Maybe one day, my grandkids will say the same things about my cooking. But I somehow doubt it. Those were simple pleasures from a past generation. They can’t be replicated exactly in this age of mobile devices and busyness.

5 comments:

umm oviya said...

i remember this mundiri madness at home too... i'm tagging this post with my own additions in mine. hope you don't mind.
just brought back so many memories!

Teesu (very very Indian, very very good) said...

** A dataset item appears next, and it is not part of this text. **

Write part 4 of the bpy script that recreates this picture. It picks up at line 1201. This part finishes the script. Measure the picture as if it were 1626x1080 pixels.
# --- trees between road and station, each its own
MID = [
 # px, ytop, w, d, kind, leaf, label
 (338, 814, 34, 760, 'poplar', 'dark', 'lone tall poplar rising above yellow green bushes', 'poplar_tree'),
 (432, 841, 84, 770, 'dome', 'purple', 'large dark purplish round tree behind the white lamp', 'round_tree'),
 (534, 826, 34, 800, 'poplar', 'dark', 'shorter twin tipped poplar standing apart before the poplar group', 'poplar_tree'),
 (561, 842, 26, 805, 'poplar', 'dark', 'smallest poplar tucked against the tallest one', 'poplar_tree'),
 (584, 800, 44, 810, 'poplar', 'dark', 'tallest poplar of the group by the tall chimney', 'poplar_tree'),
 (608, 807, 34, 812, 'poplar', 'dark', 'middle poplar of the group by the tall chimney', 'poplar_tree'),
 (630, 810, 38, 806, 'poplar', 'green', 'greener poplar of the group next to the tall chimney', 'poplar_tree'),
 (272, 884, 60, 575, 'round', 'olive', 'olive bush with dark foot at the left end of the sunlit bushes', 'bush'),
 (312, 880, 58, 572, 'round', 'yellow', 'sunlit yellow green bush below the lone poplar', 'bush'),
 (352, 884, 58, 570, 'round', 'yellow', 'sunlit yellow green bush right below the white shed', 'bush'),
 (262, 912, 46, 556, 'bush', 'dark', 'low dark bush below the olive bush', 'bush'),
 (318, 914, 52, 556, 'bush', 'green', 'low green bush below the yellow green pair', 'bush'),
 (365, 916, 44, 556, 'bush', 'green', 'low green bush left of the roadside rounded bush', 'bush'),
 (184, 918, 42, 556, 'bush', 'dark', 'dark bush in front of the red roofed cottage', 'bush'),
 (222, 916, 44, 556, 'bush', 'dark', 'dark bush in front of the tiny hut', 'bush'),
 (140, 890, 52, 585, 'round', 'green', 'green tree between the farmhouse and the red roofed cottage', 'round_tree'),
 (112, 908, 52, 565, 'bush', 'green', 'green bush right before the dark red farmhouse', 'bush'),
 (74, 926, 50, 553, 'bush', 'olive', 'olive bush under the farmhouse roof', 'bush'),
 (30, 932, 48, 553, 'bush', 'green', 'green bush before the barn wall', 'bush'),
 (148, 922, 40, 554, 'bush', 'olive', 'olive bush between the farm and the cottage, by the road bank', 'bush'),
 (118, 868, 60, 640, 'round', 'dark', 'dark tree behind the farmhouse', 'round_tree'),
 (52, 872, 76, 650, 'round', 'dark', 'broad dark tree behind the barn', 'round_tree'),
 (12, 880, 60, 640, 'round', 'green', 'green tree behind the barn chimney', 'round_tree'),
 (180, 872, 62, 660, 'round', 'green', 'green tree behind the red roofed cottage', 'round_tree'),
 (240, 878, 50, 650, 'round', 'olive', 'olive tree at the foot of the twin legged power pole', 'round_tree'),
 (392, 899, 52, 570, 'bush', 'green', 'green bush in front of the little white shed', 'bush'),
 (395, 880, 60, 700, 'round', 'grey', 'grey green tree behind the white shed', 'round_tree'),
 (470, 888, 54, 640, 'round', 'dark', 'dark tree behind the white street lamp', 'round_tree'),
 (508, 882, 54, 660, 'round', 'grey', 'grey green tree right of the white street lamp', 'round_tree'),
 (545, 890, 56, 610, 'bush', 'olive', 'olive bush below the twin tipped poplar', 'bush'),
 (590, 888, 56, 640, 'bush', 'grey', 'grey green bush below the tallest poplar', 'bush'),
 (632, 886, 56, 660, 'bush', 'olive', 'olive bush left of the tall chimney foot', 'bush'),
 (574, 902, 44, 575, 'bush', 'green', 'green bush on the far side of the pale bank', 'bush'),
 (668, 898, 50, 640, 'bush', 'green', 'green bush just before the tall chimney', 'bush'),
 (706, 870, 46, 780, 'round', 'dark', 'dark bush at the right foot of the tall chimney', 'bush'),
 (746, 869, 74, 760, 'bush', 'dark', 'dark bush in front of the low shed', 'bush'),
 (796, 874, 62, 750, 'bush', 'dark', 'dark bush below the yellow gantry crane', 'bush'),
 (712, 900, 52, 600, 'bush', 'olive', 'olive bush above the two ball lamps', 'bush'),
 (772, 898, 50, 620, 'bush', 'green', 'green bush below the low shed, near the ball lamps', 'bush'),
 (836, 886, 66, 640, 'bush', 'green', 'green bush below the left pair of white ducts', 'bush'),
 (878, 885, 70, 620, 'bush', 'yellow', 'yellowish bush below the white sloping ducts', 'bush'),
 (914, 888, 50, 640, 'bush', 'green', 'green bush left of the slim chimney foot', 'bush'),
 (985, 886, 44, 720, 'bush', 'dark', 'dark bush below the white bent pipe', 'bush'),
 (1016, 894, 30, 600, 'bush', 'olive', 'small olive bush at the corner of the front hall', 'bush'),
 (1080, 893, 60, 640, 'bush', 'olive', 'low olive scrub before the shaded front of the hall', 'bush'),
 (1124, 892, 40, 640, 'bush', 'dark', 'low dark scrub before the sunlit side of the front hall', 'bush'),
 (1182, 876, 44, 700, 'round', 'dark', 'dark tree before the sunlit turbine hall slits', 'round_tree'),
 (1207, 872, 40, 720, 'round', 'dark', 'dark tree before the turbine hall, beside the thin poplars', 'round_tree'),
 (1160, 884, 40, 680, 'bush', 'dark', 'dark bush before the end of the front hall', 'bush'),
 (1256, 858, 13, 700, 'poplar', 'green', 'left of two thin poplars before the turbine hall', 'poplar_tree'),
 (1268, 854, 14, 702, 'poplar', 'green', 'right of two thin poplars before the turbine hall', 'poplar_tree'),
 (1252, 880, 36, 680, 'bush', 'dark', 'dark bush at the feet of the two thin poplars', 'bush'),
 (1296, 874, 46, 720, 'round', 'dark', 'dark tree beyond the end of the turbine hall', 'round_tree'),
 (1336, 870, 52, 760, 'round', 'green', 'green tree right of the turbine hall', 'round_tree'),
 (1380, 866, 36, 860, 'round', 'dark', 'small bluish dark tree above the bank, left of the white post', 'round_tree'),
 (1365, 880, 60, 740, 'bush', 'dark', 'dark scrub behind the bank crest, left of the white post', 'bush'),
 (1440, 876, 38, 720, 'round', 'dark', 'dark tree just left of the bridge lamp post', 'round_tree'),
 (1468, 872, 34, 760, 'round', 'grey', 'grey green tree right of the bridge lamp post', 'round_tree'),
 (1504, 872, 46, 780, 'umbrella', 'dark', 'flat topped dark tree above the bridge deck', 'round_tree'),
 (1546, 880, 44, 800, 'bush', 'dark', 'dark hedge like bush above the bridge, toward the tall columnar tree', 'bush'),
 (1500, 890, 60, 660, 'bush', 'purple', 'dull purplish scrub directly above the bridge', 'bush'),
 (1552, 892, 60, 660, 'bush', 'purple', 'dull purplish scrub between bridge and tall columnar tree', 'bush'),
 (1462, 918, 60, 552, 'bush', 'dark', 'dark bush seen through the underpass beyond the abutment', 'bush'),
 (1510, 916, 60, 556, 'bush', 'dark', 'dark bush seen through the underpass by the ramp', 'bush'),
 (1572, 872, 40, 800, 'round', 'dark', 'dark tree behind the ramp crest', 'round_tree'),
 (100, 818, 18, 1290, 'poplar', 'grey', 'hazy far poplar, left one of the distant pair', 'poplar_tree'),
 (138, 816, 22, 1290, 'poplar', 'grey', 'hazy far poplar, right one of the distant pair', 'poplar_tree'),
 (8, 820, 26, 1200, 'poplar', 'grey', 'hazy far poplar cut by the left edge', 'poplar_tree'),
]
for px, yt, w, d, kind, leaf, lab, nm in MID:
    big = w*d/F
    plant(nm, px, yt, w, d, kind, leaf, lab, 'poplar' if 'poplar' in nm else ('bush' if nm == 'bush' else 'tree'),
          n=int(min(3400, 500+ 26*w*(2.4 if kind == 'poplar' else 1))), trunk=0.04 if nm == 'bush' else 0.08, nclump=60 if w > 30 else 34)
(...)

Loved reading this piece ...and what a generous dose of nostalgia it carries!Siggghh. So true, the mundhiri madness was:)

Pollux aka Paps said...

V: No worries, feel free.

Teesu: Glad you liked it. Hope you know that I am Shyam's friend have even met you in India;-)

Anonymous said...

What a wonderfully well written piece! Who doesn't like fried mundiri, Papji? :) Paati's cooking is unmatched.. and i remember doing the same thing when my mother used to make any sweet, especially if it was some cake or something, i used to try to say it is complete even before it was actually done and wait eagerly for her to finish offering to God before gobbling up a few pieces.
-Vidya

Pollux aka Paps said...

Vid: Thanks;-) Yes, Patti's cooking is unmatched. I can imagine you just doing that with Chitti;-) And you were the pet of the family too.